[Nice] Measuring NICE STUN performance

Rémi Denis-Courmont remi.denis-courmont at nokia.com
Mon Oct 8 00:01:06 PDT 2007


Le Friday 05 October 2007 15:23:40 ext Christian Dickmann, vous avez écrit :
> I am currently trying to measure the performance of the STUN Daemon.
> Initially I tried to use a modified stunbdc to generate a lot of Binding
> Requests per second. However, the client CPU consumption was much higher
> than server CPU consumption, so I would need a lot of clients to get the
> STUN Server to a significant amount of CPU load.

Clients are not expected to generate a large amount of transactions. Also 
proper client-side handling requires some book-keeping that the server-side 
does not need, and needs non-predictible transaction IDs to protect against 
spoofed STUN responses injection.

So, sending/receiving STUN packets should actually be pretty fast, but 
initializing and destroying a STUN client transaction is pretty slow (it has 
hashing, memory allocation, and quite a bunch of system calls...).

> Thus, I decided to write a very very simple STUN client with a Binding
> Request hardcoded (and initially no attributes at all). I then just
> modify the transaction ID in place (and not randomly, more like a
> sequence number) and send the message as often as I need. With a forked
> process I recv the responses but do nothing else than counting them to
> make sure all requests have been answered. And in fact, this client has
> very very little CPU consumption so it seems to be perfect.

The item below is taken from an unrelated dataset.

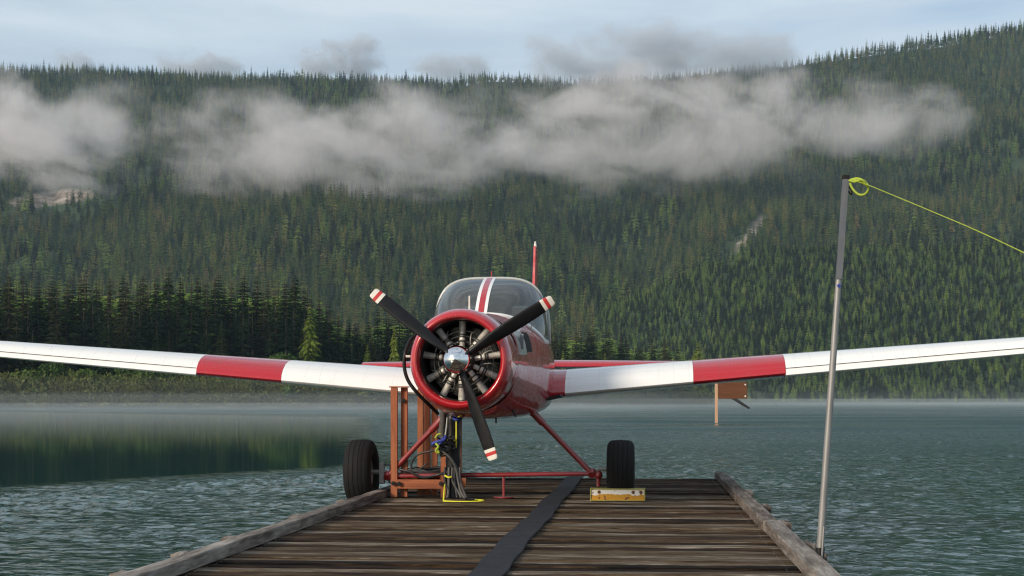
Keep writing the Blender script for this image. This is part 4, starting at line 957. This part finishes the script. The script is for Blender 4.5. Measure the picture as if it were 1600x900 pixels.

This is not safe. The client UDP socket receive queue might overflow.

> However, I got a very strange problem. The CPU consumption of the STUN
> server is not at all stable, even though I confirmed that requests
> arrive at a fairly stable rate (by using tcpdump or even by counting
> received packets in the STUN server dgram_process() routine).

I have not tried to stress test the server code, but from personal experience, 
tcpdump is very bad at stress testing. Its receive queue tends to overflow 
quite fast (especially but not only if DNS lookups are not disabled).

> The CPU
> consumption of the STUN server is not just a little bit unstable, but
> drops to 0% for seconds, even though I am sending 20,000 Binding
> Requests per second. Then, for a very short period of time, the CPU load
> jumps to 50 or 80% or so just to drop back to 0%.

This is really weird. Re-reading the stun binding discovery server code, the 
fast path really only does:

parse request...
format response...
goto loop

without any memory allocation, system call or anything.

Random ideas:
- Is the CPU time wasted in user or kernel land? the kernel UDP receive path 
is not so optimized...
- Do recvmsg()/sendmsg() return errors?
- Link-layer problems (I tend to favor loopback testing to avoid these).